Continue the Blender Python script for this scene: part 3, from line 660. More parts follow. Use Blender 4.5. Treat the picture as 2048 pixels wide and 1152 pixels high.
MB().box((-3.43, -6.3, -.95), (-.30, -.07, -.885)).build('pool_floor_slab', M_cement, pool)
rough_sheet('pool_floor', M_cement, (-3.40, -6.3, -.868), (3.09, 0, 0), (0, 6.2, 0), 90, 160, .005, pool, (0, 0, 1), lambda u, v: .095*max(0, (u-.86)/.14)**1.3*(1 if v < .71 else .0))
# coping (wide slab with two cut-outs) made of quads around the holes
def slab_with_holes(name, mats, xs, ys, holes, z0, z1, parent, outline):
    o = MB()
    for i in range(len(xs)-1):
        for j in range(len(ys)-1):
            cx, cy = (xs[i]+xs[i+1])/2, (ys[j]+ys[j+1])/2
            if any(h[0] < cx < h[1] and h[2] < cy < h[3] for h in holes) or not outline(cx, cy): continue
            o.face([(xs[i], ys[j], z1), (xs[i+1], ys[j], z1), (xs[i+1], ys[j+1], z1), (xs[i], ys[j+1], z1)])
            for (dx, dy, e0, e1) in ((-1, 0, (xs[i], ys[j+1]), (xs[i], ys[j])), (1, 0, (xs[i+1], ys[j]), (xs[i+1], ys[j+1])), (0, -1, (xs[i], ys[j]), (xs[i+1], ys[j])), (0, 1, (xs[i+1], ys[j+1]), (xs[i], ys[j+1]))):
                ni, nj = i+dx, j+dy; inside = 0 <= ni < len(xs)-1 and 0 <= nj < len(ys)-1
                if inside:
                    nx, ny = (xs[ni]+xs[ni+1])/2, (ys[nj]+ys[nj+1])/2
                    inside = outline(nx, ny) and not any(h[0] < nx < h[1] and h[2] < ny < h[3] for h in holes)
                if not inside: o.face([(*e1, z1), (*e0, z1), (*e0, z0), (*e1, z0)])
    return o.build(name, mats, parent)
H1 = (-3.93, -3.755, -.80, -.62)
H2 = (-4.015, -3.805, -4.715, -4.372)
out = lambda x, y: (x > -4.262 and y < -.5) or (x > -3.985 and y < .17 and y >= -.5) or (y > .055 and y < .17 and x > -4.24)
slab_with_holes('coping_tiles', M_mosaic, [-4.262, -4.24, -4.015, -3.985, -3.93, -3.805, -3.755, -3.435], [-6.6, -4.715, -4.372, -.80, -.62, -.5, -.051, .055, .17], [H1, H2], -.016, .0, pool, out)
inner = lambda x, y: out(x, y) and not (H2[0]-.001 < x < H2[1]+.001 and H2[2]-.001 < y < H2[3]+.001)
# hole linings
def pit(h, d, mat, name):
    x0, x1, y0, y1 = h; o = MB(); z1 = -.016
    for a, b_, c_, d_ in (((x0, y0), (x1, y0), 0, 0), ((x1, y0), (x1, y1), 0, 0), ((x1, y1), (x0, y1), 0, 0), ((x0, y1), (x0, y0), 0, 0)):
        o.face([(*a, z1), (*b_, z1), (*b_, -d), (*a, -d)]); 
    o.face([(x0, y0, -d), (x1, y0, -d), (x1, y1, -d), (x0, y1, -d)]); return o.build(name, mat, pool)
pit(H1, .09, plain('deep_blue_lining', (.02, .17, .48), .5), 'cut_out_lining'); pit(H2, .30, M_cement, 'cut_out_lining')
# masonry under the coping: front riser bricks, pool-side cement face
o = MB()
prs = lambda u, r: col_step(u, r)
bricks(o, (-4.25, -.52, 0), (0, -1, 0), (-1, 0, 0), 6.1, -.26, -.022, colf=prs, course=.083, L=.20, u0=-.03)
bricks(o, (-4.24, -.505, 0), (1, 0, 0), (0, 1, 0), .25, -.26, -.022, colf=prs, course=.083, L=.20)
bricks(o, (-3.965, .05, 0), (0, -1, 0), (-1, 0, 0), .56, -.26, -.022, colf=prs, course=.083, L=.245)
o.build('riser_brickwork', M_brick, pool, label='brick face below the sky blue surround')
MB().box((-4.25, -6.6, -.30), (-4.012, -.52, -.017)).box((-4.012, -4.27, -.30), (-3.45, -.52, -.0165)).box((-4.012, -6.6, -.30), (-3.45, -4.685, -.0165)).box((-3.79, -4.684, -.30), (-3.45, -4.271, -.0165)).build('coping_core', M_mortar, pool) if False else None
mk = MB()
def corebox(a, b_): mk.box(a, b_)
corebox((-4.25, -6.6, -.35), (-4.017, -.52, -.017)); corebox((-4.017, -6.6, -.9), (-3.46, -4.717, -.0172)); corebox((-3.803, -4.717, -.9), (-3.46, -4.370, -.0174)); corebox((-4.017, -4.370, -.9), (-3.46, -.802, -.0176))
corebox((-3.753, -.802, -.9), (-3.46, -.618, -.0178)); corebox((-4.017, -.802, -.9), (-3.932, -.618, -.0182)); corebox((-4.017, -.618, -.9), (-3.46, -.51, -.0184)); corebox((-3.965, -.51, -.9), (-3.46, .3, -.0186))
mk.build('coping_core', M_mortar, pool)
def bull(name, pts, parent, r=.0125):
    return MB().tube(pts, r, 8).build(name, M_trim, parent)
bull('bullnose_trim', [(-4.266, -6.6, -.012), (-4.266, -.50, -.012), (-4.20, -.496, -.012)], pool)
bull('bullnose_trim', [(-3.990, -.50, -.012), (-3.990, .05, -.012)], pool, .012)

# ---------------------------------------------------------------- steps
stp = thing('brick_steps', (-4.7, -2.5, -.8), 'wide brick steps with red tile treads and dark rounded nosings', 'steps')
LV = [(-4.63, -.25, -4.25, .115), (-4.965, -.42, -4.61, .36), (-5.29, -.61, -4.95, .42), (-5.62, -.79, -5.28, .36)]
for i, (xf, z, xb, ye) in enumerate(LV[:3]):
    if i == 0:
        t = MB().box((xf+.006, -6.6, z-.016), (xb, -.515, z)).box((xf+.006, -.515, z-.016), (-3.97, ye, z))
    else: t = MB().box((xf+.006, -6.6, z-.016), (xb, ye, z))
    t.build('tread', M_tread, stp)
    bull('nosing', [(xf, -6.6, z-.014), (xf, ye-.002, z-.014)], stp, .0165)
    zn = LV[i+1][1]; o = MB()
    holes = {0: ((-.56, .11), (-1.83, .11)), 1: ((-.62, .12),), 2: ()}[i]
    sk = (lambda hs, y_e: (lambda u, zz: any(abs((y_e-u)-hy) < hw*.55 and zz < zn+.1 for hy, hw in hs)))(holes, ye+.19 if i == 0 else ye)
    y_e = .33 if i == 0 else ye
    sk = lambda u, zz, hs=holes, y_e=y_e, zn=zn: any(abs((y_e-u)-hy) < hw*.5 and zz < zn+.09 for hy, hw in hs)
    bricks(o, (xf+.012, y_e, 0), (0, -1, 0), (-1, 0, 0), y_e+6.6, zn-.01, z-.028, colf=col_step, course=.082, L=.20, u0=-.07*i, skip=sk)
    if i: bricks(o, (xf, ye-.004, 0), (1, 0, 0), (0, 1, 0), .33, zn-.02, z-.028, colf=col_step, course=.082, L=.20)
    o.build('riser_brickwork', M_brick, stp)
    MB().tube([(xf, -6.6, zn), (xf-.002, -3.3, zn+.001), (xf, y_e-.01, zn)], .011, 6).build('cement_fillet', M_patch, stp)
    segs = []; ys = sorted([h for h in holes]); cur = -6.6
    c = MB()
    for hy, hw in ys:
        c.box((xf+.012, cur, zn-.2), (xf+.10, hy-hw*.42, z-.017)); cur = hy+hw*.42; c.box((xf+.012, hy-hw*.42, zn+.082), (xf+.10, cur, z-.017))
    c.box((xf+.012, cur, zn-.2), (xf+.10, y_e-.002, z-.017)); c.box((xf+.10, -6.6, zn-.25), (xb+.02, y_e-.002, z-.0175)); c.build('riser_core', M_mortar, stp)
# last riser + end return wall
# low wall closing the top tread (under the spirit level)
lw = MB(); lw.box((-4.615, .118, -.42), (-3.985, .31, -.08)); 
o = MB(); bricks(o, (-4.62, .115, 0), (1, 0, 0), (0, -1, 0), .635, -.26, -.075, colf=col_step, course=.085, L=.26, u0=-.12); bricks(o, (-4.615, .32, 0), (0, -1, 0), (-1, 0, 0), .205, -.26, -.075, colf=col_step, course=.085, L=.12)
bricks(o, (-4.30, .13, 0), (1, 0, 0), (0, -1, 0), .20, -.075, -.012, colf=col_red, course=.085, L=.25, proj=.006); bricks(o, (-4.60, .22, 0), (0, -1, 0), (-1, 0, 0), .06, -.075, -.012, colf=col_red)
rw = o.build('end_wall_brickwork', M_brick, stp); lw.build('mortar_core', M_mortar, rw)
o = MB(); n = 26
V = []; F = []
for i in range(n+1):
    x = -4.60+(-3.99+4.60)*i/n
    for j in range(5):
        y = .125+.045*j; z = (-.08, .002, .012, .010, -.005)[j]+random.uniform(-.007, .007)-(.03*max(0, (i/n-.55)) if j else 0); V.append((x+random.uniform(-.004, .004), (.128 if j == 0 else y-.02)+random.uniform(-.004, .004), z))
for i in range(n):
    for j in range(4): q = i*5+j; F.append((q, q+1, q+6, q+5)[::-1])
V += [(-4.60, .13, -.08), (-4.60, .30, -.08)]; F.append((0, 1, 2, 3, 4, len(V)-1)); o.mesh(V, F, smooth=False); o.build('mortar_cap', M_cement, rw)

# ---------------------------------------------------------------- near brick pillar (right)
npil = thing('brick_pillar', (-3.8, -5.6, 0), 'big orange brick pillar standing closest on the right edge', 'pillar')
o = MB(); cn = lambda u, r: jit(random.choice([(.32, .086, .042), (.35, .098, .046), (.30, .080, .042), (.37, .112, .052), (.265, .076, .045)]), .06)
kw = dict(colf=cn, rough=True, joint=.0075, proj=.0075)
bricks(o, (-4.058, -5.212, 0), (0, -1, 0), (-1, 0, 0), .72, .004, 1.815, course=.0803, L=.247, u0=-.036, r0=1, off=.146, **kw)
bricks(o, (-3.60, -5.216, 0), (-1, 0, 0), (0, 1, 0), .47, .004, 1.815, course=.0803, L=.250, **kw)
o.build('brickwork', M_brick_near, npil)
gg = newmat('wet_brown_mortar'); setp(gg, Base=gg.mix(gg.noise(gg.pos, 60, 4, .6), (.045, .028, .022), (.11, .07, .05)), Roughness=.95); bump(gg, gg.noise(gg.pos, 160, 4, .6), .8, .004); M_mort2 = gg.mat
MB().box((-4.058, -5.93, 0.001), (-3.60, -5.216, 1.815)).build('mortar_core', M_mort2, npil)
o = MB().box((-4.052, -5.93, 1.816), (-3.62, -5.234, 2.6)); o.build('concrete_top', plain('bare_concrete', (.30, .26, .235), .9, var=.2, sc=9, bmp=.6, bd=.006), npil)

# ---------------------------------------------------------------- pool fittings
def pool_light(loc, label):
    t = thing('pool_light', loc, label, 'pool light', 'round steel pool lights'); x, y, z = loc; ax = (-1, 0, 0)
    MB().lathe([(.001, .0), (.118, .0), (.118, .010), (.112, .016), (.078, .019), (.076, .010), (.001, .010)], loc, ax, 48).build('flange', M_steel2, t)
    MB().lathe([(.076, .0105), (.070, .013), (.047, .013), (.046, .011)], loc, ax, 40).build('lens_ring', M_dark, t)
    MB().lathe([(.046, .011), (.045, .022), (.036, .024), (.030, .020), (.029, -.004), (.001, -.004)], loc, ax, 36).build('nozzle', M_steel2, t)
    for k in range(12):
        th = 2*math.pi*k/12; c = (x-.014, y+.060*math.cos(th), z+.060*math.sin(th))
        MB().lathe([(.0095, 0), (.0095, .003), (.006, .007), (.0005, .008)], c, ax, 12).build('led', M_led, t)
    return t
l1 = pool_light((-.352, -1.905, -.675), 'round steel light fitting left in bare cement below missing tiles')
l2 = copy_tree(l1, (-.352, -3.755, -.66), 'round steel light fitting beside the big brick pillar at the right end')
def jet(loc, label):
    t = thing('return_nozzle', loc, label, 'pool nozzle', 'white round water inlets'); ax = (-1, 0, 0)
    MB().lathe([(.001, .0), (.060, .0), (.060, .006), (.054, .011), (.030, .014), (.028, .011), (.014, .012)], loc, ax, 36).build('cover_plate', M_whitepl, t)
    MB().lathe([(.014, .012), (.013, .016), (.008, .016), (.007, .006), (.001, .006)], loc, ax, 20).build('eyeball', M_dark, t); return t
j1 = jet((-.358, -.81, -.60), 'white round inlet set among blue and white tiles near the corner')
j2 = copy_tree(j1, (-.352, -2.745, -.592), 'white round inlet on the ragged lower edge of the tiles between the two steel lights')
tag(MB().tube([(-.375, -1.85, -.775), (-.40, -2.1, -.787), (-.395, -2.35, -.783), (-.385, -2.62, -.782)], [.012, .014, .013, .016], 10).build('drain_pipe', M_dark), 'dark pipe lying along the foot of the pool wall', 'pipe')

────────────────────

■ **Written instruction**: Find every line that holds "wide" and copy it.

■ **Reply**:
Continue the Blender Python script for this scene: part 3, from line 660. More parts follow. Use Blender 4.5. Treat the picture as 2048 pixels wide and 1152 pixels high.
# coping (wide slab with two cut-outs) made of quads around the holes
stp = thing('brick_steps', (-4.7, -2.5, -.8), 'wide brick steps with red tile treads and dark rounded nosings', 'steps')